A very brief listing of collections of fragments of medieval manuscripts within the Additionals sequence can be found here.

A catalogue of illuminated and decorated western manuscripts within both the two-letter and Additional manuscripts sequences can be found in Paul Binski and Patrick Zutshi, with the collaboration of Stella Panayotova, Western Illuminated Manuscripts: a catalogue of the collection in Cambridge University Library, (Cambridge: Cambridge University Press, 2011) [MSS A122.2.48], which is now also available online.

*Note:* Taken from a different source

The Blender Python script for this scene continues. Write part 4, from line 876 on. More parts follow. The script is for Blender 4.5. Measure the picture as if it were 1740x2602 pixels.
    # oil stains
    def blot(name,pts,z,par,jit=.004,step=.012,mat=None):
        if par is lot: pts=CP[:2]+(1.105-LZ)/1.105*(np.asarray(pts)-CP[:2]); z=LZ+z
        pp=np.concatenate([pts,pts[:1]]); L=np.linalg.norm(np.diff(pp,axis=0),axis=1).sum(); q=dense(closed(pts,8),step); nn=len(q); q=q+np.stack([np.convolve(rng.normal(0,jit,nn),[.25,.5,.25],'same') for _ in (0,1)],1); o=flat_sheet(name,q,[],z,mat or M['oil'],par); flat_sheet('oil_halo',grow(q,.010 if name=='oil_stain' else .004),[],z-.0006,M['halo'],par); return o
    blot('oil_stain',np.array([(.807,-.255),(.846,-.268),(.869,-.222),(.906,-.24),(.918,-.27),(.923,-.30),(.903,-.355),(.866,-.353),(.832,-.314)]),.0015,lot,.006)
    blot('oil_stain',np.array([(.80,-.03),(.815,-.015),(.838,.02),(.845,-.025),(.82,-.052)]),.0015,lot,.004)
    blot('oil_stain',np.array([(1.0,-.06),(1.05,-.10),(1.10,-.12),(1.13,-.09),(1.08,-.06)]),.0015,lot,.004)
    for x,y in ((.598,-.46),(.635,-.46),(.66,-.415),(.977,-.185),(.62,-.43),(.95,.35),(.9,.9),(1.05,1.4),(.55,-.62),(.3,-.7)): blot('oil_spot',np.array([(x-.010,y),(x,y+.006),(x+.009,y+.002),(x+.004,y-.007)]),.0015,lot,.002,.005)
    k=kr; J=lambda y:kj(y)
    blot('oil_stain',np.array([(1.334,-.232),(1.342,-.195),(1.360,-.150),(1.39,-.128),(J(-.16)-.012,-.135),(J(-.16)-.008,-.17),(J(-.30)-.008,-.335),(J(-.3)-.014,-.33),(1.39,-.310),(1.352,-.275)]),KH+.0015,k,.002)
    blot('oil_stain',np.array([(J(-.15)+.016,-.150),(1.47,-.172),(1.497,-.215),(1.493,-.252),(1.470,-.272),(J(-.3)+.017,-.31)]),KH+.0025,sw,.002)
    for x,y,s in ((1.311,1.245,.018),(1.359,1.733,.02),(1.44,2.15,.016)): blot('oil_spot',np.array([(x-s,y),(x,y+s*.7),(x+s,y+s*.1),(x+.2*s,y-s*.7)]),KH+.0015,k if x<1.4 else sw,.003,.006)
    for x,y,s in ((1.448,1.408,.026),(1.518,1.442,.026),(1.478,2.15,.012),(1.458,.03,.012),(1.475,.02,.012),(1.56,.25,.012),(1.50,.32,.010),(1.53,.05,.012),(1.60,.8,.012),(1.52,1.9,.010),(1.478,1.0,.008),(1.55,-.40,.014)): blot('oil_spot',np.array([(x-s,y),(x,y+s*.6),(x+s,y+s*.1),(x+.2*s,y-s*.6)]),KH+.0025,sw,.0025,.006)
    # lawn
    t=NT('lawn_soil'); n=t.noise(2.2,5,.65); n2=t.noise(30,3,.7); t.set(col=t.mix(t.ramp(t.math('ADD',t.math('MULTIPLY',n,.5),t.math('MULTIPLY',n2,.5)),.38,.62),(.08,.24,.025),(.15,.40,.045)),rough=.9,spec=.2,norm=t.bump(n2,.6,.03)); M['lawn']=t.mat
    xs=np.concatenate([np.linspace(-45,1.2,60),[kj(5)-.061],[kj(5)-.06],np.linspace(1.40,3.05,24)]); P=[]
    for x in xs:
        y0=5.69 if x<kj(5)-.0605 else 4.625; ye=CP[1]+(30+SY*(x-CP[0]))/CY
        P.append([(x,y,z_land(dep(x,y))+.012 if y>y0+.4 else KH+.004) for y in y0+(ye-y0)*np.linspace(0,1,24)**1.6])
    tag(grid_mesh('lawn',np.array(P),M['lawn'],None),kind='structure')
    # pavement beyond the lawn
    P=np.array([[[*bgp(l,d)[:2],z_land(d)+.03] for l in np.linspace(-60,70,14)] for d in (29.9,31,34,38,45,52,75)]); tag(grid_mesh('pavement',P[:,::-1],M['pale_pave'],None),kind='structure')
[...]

There is also a catalogue of the English medieval legal manuscripts within both the two-letter and Additional manuscripts sequences: J.H. Baker and J.S. Ringrose, A catalogue of English legal manuscripts in Cambridge University Library (Woodbridge: Boydell, 1996) [MSS A122.2.20].

A detailed guide to the history of the manuscripts collections and the various finding aids is available in the Manuscripts Reading Room and online.

The Manuscripts Reading Room also contains a slip index of medieval authors, a basic subject index in two volumes, and an index of incipits of medieval texts, arranged alphabetically under languages. This last covers the manuscripts collections of College Libraries as well.

The most detailed, if somewhat labyrinthine, account of the history of the medieval manuscripts collections is that provided as part of the general, two-volume history of Cambridge University Library:

  • J.C.T. Oates, Cambridge University Library: A History. From the Beginnings to the Copyright Act of Queen Anne (Cambridge: Cambridge University Press, 1986).  [MSS A650.195]
  • David McKitterick, Cambridge University Library: A History. The Eighteenth and Nineteenth Centuries (Cambridge: Cambridge University Press, 1986).  [MSS A650.196]

(An abbreviated version of this general history - reproducing in full Oates, Cambridge University Library: A Historical Sketch (1975) - is available under History of Cambridge University Library).

Dated and datable manuscripts are described in P. R. Robinson, Catalogue of Dated and Datable Manuscripts, c. 737-1600, Cambridge, 1988, 2 vols [MSS A122.2.45-46]

Further information on Medieval manuscripts in deposited College collections is available in the Manuscripts Reading Room.

A growing selection of the Library’s medieval manuscripts have been digitised and are available in the Cambridge Digital Library. These include such treasures as the late fourth or early fifth century manuscript of the New Testament known as the Codex Bezae, the Book of Deer, a tenth-century gospel book believed to the oldest manuscript produced in Scotland, and the unique copy of Matthew Paris’s illustrated Life of St Edward the Confessor.